Shane Baz's Ascension Will Be Glorious
Shane Baz, Dustin May, Luis Gil, Chase Dollander
Shane Baz has had a disappointing start to his Orioles career, but his peripherals are encouraging (6.1 IP, 8 H, 4 ER, 2 BB, 4 K). His FIP sits at 3.71 with a 4.28 xFIP—neither supports a 5.08 ERA continuing. He’s made a pretty dramatic approach change to righties, throwing the cutter he learned last season as his primary offering instead of his four-seam fastball. His cutter usage to righties is up from 14% to 46%, while his four-seamer has fallen from 46% to 28%. His K-BB has jumped from 12% to 20% against righties, and he has more room to grow if he brings back the sinker he threw on occasion last season.

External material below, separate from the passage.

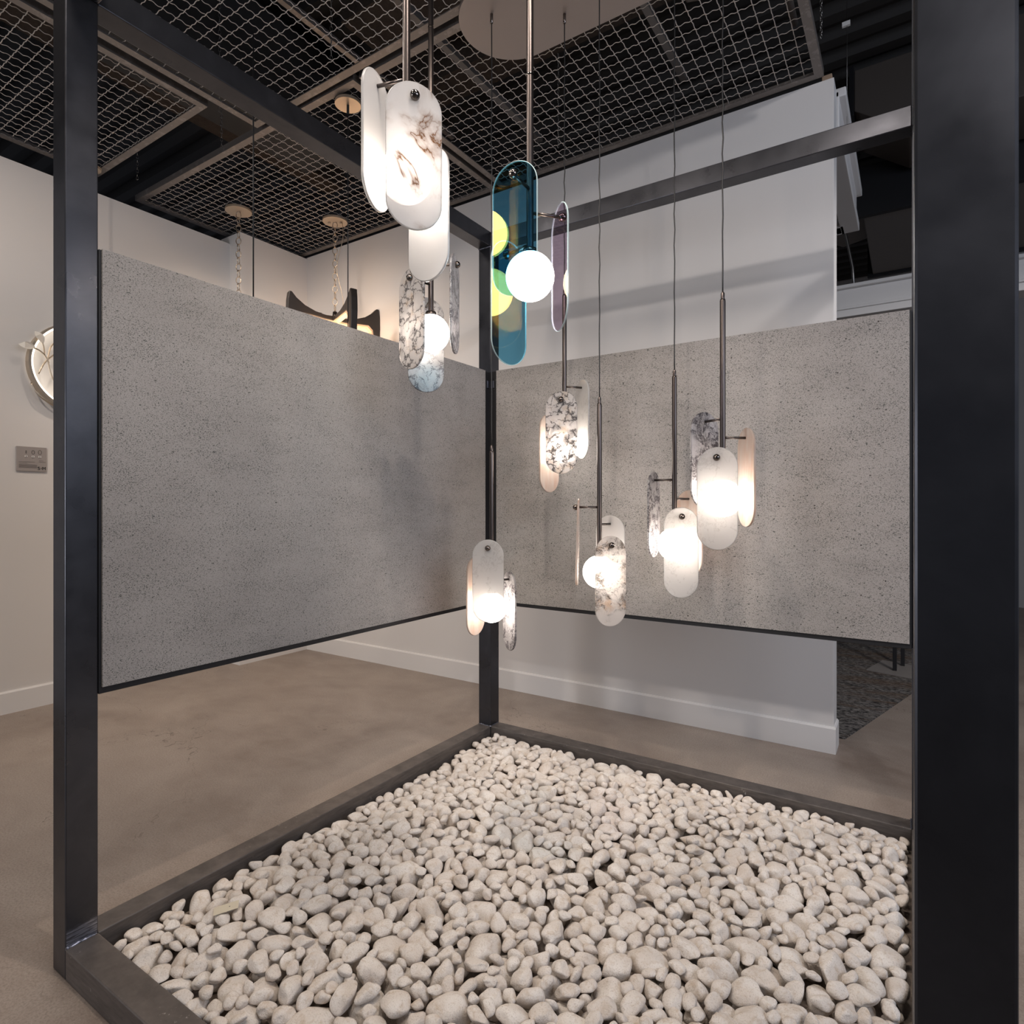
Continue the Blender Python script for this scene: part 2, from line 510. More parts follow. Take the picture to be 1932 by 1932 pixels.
# mouldings at the right, seen past the end of the back wall
m = MB()
m.box(1.98, 2.09, 3.74, 5.3, 4.12, 4.40)
m.box(2.0, 2.13, 3.74, 5.34, 4.36, 4.42)
m.box(1.97, 2.11, 3.74, 5.32, 4.05, 4.12)
m.box(1.6, 1.98, 5.16, 5.3, 4.05, 4.40)
m.box(1.6, 2.0, 5.14, 5.32, 4.05, 4.12)
struct(m.build('trim_2', M['trim'], bevel=.006), 'white crown moulded bulkhead running back from the end of the wall')
tag(MB().box(2.0, 2.06, 3.60, 3.70, 4.385, 4.45).build('timber_block', M['rawwood'], bevel=.004), 'raw timber end block on top of the back wall corner', 'block')
m = MB()
m.box(.6, 5, 6.12, 6.3, 3.56, 3.80)
m.box(.6, 5, 6.07, 6.3, 3.80, 3.835)
m.box(.6, 5, 6.09, 6.3, 3.59, 3.615)
m.box(.6, 5, 6.04, 6.3, 3.50, 3.57)
struct(m.build('trim_3', M['trim'], bevel=.005), 'white moulded header beyond the opening')

d = thing('vent_duct', 'dull grey boxed duct with its broad underside above the white header', 'duct', (2.9, 7.2, 4.6))
MB().box(2.08, 4.2, 6.35, 8.25, 4.6, 5.05).build('duct_body', M['duct'], d, .01)
MB().box(2.02, 4.25, 6.28, 6.35, 4.57, 5.08).build('flange', M['backing'], d, .004)
MB().box(2.02, 4.25, 8.25, 8.32, 4.57, 5.08).build('flange', M['backing'], d, .004)
d = thing('vent_duct', 'dark brown duct with a sloping side hanging nearest the opening', 'duct', (3, 5.8, 4.95))
m = MB()
m.prism([(0, .25), (0, .62), (1.6, .62), (1.6, -.05), (.42, -.05)], (2.06, 6.2, 4.95), (1, 0, 0), (0, 0, 1), .75)
m.build('duct_body', M['ductdark'], d, .008)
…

He also probably has a good sweeper shape in his back pocket if he needs it.
Much of Baz’s poor results early this season have come against lefties, the handedness he dominated last season. His four-seam has been fine, but he’s throwing his curveball more (21% → 34%), and the pitch’s zone whiff has collapsed to 5% from 19% last season. I wonder if this is connected to his lack of changeup confidence. I see what appears to be a few different orientations in 2026, one of which I’ve compared to his 2025 orientation below. His 2026 changeup has the same velocity but has ~300 fewer rpms and 3” less arm-side movement. His location of the pitch has been squarely below the zone compared to his prior changeup, which was more of an away pitch to lefties. Combine all that with his awful chase, whiff, and zone numbers on the pitch, and I think it suggests that he’s tinkering with the offering and hasn’t found it yet. This doesn’t really answer why his curveball isn’t missing bats in the zone, but maybe it’s connected in some way.